EXERCISE REQUIREMENTS –
Return only the lines between the line holding "Recreate this scene" and the line holding "from mathutils import Matrix, Vector", the two boundary lines included, exactly as they appear.
━━━
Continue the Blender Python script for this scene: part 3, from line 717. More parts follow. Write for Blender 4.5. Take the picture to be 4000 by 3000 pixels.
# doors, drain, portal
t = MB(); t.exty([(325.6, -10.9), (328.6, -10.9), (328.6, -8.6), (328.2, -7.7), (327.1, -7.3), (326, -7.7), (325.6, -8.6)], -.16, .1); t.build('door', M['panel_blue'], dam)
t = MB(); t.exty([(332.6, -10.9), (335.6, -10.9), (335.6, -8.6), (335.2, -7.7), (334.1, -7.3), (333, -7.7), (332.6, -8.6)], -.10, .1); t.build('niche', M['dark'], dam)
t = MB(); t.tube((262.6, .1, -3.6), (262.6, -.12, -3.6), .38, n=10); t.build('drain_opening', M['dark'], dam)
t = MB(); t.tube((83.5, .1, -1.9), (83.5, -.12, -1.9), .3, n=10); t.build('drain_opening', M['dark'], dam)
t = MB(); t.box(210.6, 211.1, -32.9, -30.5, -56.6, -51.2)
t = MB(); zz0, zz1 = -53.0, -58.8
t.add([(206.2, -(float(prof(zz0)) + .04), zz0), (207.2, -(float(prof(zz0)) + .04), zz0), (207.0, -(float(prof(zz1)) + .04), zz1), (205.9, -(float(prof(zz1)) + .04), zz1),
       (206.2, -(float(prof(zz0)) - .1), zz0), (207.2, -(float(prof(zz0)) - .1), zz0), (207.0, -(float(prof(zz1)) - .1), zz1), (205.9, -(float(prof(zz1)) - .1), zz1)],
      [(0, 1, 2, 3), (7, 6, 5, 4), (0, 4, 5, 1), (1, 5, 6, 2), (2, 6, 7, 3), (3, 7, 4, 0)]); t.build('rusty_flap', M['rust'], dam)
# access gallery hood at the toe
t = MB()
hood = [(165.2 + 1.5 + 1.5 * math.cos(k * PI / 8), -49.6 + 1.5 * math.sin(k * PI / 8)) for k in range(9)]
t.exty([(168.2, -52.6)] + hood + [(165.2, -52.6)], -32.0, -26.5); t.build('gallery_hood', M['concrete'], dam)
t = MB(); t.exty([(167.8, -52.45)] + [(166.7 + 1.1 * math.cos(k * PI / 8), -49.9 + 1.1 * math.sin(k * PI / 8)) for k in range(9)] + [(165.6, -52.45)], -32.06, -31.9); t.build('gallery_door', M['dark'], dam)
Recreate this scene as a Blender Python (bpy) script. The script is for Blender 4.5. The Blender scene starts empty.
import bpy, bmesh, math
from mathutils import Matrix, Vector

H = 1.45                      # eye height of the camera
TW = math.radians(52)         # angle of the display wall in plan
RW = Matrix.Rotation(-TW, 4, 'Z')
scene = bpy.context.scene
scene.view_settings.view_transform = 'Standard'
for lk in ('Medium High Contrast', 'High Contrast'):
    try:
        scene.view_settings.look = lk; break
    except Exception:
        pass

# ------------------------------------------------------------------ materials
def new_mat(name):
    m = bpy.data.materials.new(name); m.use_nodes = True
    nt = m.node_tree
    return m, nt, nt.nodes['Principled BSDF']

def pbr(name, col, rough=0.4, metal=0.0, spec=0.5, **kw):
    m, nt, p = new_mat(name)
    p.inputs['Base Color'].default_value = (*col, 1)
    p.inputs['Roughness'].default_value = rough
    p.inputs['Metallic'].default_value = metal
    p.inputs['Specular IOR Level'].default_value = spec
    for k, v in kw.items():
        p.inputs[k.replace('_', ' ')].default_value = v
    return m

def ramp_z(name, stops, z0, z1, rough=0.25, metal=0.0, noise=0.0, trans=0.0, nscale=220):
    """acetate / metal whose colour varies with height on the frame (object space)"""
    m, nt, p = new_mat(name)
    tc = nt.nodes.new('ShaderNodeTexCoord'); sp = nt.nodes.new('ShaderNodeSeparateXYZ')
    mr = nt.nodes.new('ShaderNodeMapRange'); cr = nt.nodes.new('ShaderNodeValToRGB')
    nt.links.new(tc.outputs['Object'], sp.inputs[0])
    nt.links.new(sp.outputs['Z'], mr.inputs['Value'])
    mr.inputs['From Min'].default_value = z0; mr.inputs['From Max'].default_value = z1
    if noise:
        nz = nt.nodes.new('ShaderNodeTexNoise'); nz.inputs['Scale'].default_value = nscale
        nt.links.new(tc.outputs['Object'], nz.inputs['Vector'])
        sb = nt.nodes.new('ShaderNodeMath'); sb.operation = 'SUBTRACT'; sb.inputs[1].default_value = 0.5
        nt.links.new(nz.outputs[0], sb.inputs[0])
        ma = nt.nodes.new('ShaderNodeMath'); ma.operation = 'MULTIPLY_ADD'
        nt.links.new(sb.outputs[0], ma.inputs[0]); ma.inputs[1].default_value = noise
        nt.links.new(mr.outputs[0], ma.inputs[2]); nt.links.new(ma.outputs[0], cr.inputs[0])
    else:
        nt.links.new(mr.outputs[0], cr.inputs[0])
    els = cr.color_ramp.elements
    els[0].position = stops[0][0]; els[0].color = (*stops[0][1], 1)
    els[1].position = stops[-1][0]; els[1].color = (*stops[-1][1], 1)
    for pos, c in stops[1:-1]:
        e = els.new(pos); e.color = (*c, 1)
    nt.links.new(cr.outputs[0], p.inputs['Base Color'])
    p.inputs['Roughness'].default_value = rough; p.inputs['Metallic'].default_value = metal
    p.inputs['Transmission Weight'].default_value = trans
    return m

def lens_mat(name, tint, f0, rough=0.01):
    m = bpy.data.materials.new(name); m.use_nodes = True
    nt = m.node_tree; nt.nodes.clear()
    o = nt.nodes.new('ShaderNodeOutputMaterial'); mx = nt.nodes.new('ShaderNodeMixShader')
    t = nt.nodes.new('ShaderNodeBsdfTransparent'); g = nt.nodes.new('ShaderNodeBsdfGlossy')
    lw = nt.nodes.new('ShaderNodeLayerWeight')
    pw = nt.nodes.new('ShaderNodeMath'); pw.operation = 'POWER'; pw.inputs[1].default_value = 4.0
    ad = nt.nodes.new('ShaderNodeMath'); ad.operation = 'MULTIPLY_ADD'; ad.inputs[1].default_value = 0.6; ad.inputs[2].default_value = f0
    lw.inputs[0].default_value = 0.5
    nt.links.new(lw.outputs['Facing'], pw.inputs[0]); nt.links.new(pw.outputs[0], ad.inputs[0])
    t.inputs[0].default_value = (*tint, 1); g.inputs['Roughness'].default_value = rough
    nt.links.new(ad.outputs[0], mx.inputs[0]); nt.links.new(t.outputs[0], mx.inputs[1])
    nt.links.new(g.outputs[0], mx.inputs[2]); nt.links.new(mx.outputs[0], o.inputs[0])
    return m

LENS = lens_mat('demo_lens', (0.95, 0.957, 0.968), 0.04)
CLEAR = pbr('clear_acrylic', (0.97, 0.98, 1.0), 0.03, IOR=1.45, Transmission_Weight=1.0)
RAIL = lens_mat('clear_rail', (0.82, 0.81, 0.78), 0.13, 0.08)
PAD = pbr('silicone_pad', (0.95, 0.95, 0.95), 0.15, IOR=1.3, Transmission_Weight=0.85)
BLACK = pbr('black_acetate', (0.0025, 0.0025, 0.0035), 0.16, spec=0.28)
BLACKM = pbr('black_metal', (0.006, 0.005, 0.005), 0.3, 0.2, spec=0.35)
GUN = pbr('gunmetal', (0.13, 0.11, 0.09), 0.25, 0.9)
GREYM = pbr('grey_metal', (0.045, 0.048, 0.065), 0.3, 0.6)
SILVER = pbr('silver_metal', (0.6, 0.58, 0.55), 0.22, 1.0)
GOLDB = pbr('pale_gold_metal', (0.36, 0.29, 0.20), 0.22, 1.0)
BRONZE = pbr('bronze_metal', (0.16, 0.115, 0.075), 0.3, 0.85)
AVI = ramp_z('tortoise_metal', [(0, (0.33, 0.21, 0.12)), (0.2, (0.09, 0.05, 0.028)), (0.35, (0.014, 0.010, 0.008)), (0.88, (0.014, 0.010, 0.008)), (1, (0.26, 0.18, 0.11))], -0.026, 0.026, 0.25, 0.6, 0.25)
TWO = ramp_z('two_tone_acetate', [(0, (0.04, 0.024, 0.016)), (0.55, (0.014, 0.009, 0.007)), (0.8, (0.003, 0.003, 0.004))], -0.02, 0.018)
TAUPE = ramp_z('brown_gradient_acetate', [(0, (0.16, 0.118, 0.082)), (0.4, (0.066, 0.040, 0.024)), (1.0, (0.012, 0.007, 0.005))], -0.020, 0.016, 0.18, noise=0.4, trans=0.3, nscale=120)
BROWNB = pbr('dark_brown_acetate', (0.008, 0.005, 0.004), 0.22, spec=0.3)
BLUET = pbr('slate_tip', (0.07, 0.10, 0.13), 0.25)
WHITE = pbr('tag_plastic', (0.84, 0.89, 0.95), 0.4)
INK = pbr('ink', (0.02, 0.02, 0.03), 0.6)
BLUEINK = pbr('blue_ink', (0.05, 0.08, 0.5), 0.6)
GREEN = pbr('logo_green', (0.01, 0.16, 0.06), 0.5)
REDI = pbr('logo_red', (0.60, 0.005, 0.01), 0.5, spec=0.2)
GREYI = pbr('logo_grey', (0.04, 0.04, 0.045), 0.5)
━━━
SOLUTION –
Recreate this scene as a Blender Python (bpy) script. The script is for Blender 4.5. The Blender scene starts empty.
import bpy, bmesh, math
from mathutils import Matrix, Vector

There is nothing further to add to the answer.